Tuesday, January 29, 2013

INVASION OF THE AMERICA SNATCHERS!!!

When someone says, "Yes, David Brooks is an idiot, but today's column isn't bad," I rarely agree -- but that's what I'm going to tell you about today's David Brooks column. He's looking at the GOP's reinvention efforts and, surprisingly, he's not fooled, even by the dulcet tones of Bobby Jindal:
... so far, there have been more calls for change than actual evidence of change. In his [recent] speech [to the Republican National Committee], for example, Jindal spanked his party for its stale cliches but then repeated the same Republican themes that have earned his party its 33 percent approval ratings: Government bad. Entrepreneurs good.

In this reinvention process, Republicans seem to have spent no time talking to people who didn't already vote for them.
I don't want to give Brooks too much credit here -- his solution to the Republican Party's problems is the rise of a coastal/Midwestern wing of the GOP that hates government only a little rather than a lot. Outside the Northeast, I'm not sure how these nouveau Republicans are supposed to avoid being primaried into early retirement, and I'm also not sure why this is supposed to work in the Midwest, home of Michele Bachmann and Steve King. Not does Brooks have much of a program for these GOP renegades -- what he recommends is something about making government less "sclerotic," and making the poor more educated and marriage-minded, as that great sage Charles Murray advises.
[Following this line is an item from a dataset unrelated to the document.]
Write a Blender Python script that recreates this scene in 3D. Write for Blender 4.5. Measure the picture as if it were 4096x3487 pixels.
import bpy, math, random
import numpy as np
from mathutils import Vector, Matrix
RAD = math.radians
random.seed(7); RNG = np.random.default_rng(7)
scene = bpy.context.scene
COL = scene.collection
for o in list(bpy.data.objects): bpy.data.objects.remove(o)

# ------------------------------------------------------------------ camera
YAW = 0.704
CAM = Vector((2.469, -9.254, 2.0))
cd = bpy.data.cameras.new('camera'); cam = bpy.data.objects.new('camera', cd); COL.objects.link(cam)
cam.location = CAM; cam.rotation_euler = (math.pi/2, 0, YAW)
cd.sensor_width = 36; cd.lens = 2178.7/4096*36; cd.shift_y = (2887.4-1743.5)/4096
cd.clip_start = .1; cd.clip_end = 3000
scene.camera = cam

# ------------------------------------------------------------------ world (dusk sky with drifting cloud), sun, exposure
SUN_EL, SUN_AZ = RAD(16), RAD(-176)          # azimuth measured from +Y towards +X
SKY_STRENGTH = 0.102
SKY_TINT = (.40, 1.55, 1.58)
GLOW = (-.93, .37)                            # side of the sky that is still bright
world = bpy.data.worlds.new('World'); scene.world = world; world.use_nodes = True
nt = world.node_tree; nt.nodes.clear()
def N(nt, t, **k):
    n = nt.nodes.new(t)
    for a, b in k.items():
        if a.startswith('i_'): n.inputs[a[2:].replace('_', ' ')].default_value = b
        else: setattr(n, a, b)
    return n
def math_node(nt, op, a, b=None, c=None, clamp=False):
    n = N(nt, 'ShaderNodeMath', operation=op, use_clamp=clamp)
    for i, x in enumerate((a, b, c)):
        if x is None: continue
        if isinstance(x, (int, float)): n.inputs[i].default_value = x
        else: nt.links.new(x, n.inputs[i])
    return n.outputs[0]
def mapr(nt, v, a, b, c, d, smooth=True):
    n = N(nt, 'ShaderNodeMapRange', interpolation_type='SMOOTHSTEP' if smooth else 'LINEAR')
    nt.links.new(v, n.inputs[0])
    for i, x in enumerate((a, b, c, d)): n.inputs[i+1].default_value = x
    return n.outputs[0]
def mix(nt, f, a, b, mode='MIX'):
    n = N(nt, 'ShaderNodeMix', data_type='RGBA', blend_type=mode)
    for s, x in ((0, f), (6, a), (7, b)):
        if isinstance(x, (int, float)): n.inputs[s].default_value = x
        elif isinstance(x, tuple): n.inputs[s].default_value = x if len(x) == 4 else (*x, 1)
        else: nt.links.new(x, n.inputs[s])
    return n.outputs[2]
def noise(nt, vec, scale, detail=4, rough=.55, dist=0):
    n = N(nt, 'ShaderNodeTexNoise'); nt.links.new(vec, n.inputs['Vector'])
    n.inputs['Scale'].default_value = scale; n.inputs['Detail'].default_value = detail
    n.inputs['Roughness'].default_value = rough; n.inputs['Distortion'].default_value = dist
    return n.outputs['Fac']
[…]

But it's still a better column than what Brooks usually coughs up. I give him points for being less bedazzled by Jindal than, say, Chris Cillizza, or Politico.

I'll just quibble with this:
Since Barry Goldwater, the central Republican narrative has been what you might call the Encroachment Story: the core problem of American life is that voracious government has been steadily encroaching upon individuals and local communities. The core American conflict, in this view, is between Big Government and Personal Freedom.
I actually think "Encroachment Story" is an excellent name for the narrative in right-wingers' heads. But Brooks's view of this story is too narrow. Right-wingers' central narrative isn't just that government is encroaching on decent Americans -- it's that practically everything and everyone on earth is encroaching.

Black people. Brown people. Gay people. Feminists. Hollywood. College professors. The UN. European socialists. Jihadists. The liberal media. Takers. Union thugs. Gun grabbers. Nanny staters. Domestic mosque builders. People who take God out of the public square. People who say "Happy holidays" rather than "Merry Christmas." People who want to replace American law with sharia law. They're all encroaching!

Brooks writes, "if opposing government is your primary objective, it's hard to have a positive governing program." But really, what makes it hard to have a positive government program is a mindset that says, "Don't you understand?! There's no time to lose! We have to neutralize all these encroachers!!!"

The message of the current GOP arouses the fight-or-flight mechanisms of targeted voters, and thus gives those voters a tremendous sense of purpose. They're heroes! They're helping to rid the world of evil encroachers! I don't know how a moderate wing of the GOP can compete with that message.